The UK Internet Service Providers Association (ISPA) has provocatively shortlisted Mozilla for the sort of award that, on the face of it at least, no tech company should be keen to win – ‘2019’s Internet Villain’.
Mozilla’s claim to infamy? From ISPA’s point of view, it’s Firefox’s imminent inclusion of DNS over HTTPS (DoH) – a technology many experts endorse as the biggest jump for internet privacy since the expansion of HTTPS itself.
The problem, according to the ISPA press release, is that the arrival of this technology in the Firefox browser used by millions will make it possible to:
Bypass UK filtering obligations and parental controls, undermining internet safety standards in the UK.
The point of DoH (and the related DNS over TLS, or DoT) is to encrypt DNS requests, which makes it impossible, or at least very difficult, for entities such as ISPs or governments to monitor which websites people are visiting. And because the DNS requests are sent inside encrypted HTTPS requests they’re also indistinguishable from other web traffic, so they can’t be blocked without blocking all web traffic.
To privacy enthusiasts, this is good because neither ISPs nor governments have any business knowing which domains users happen to frequent.
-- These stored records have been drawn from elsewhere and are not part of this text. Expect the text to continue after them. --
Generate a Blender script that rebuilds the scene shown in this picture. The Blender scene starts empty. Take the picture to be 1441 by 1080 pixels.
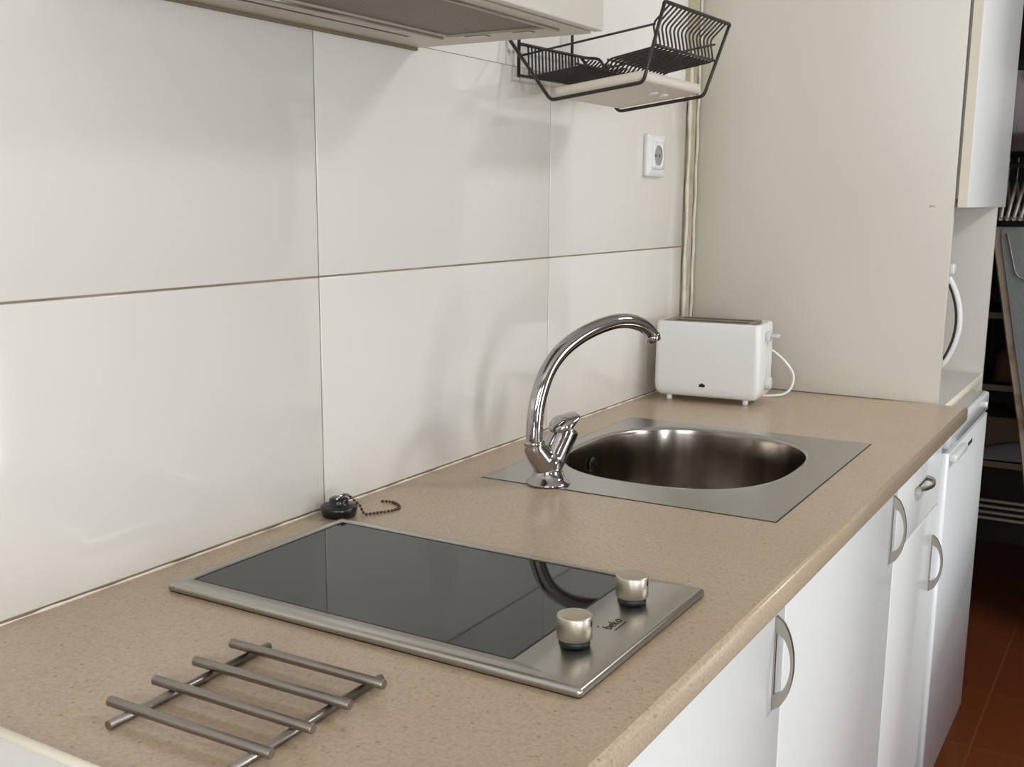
import bpy, bmesh, math, random
from mathutils import Vector, Matrix
random.seed(7)
PI = math.pi
C = 0.86                       # height of the worktop above the floor; coordinates below are measured from its top
COL = bpy.context.scene.collection
MATRIX = {}

# ------------------------------------------------------------------ materials
def lin(c):
    return tuple((x/255/12.92) if x/255 <= .04045 else ((x/255+.055)/1.055)**2.4 for x in c)

def mat(name, rgb, rough=.5, metal=0., coat=0., spec=.5, noise=None, bump=None, brushed=None):
    m = bpy.data.materials.new(name); m.use_nodes = True
    nt = m.node_tree; N = nt.nodes; L = nt.links
    b = N['Principled BSDF']
    col = lin(rgb)+(1,)
    b.inputs['Base Color'].default_value = col
    b.inputs['Roughness'].default_value = rough
    b.inputs['Metallic'].default_value = metal
    b.inputs['Specular IOR Level'].default_value = spec
    b.inputs['Coat Weight'].default_value = coat
    b.inputs['Coat Roughness'].default_value = .06
    tc = N.new('ShaderNodeTexCoord')
    if noise:                          # (scale, rgb2, lo, hi)
        n = N.new('ShaderNodeTexNoise'); n.inputs['Scale'].default_value = noise[0]; n.inputs['Detail'].default_value = 4
        L.new(tc.outputs['Object'], n.inputs['Vector'])
        r = N.new('ShaderNodeValToRGB')
        r.color_ramp.elements[0].position = noise[2]; r.color_ramp.elements[0].color = col
        r.color_ramp.elements[1].position = noise[3]; r.color_ramp.elements[1].color = lin(noise[1])+(1,)
        L.new(n.outputs['Fac'], r.inputs['Fac']); L.new(r.outputs['Color'], b.inputs['Base Color'])
    if bump:                           # (scale, strength, distance)
        n = N.new('ShaderNodeTexNoise'); n.inputs['Scale'].default_value = bump[0]; n.inputs['Detail'].default_value = 3
        L.new(tc.outputs['Object'], n.inputs['Vector'])
        bm_ = N.new('ShaderNodeBump'); bm_.inputs['Strength'].default_value = bump[1]; bm_.inputs['Distance'].default_value = bump[2]
        L.new(n.outputs['Fac'], bm_.inputs['Height']); L.new(bm_.outputs['Normal'], b.inputs['Normal'])
    if brushed:                        # (sx, sy, sz, strength)  streaked roughness
        mp = N.new('ShaderNodeMapping'); mp.inputs['Scale'].default_value = brushed[:3]
        L.new(tc.outputs['Object'], mp.inputs['Vector'])
        n = N.new('ShaderNodeTexNoise'); n.inputs['Scale'].default_value = 1; n.inputs['Detail'].default_value = 4
        L.new(mp.outputs['Vector'], n.inputs['Vector'])
        mr = N.new('ShaderNodeMapRange'); mr.inputs['To Min'].default_value = max(.03, rough-brushed[3]); mr.inputs['To Max'].default_value = rough+brushed[3]
        L.new(n.outputs['Fac'], mr.inputs['Value']); L.new(mr.outputs['Result'], b.inputs['Roughness'])
    return m

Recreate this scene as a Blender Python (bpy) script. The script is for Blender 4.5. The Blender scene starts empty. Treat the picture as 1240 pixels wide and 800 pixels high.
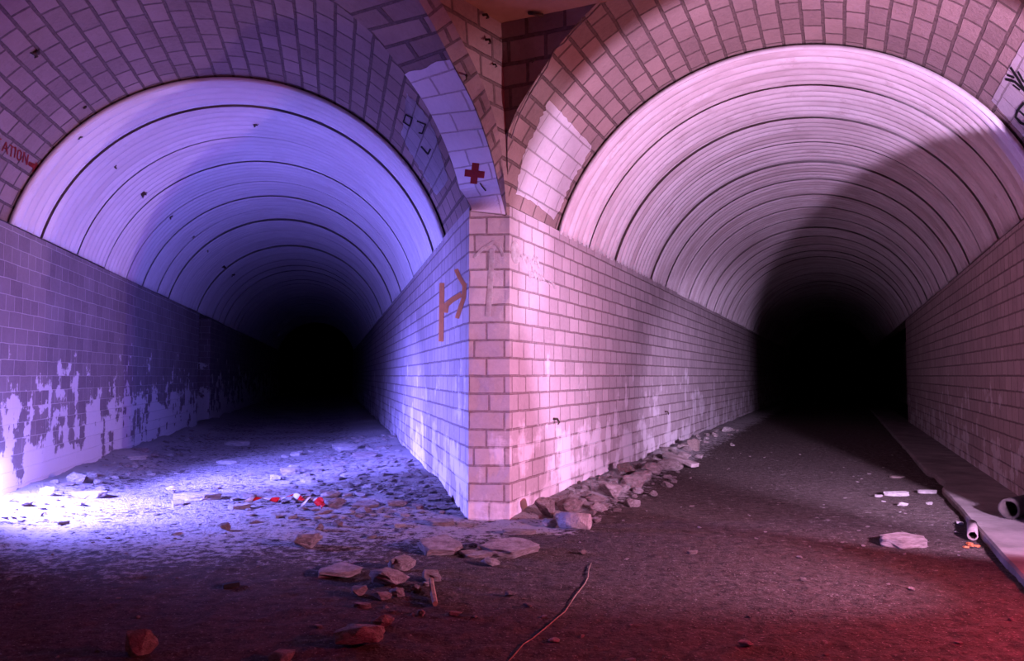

For ISPs, by contrast, DoH hands them several headaches, including how to fulfil their legal obligation in the UK to store a year’s worth of each subscriber’s internet visits in case the government wants to study them later for evidence of criminal activity.
Years in the making, this is a collision foretold. One side (Mozilla and Cloudflare, the latter providing the DoH resolution that supports the whole endeavor) thinks that internet privacy is an immutable principle that demands a technical solution, the other (governments, police and at least one anti-child abuse campaign group) think that privacy carries risks that must always be qualified through intervention.
Privacy conundrum
The arguments against DoH are technically involved but focus on one central objection.
For ISPs to block undesirable websites (child abuse, terrorism, copyright infringement, etc) they must filter traffic using a domain blacklist. Anything that successfully hides the domains people are visiting makes that approach redundant.
However, as has been pointed out, this layer of filtering can already be bypassed by visiting domains ISPs haven’t added to their blacklists, including ones hosted on the dark web that are only accessible using a browser like Tor.
Then there’s the small problem of VPNs, which not only hide DNS from surveillance but can also hide the user’s geolocation, with the result that they are also a simple way to beat the UK’s forthcoming and contentious law requiring age verification for anyone visiting a porn site (which DoH itself has no effect on, despite claims to the contrary).
The direction of travel is unmistakable – the ways for web users to hide their web habits are growing in number and becoming more affordable, including by using simpler domain shielding tools such as Cloudflare’s 1.1.1.1 app (which will soon be bundled into a full VPN called Warp) or Google’s equivalent, Intra.
DoH inside Firefox, then, is simply a technology that turns this kind of privacy into something anyone can access without having to do anything.
The danger in the publicity-seeking approach chosen by ISPA is it ends up becoming a victim of the ‘Streisand effect’ – by complaining about it, ISPA may be encouraging the very thing it’s setting out to deter.
The reverse effect applies to Mozilla, which, privately, may not be too upset at being called out for implementing DoH, a technology it has not only strongly advocated but which has powerful backing of the Internet Engineering Task Force (IETF) in the form of RFC 8484.
Arguably, spying on which domains people visit was always an easy fix to impress politicians that dodged a lot of messier but more effective ways to track bad people in a targeted way.
If the ISPA and its members want to find a way out of this hole, they could do worse than invest time explaining the new realities to disappointed, frustrated lawmakers.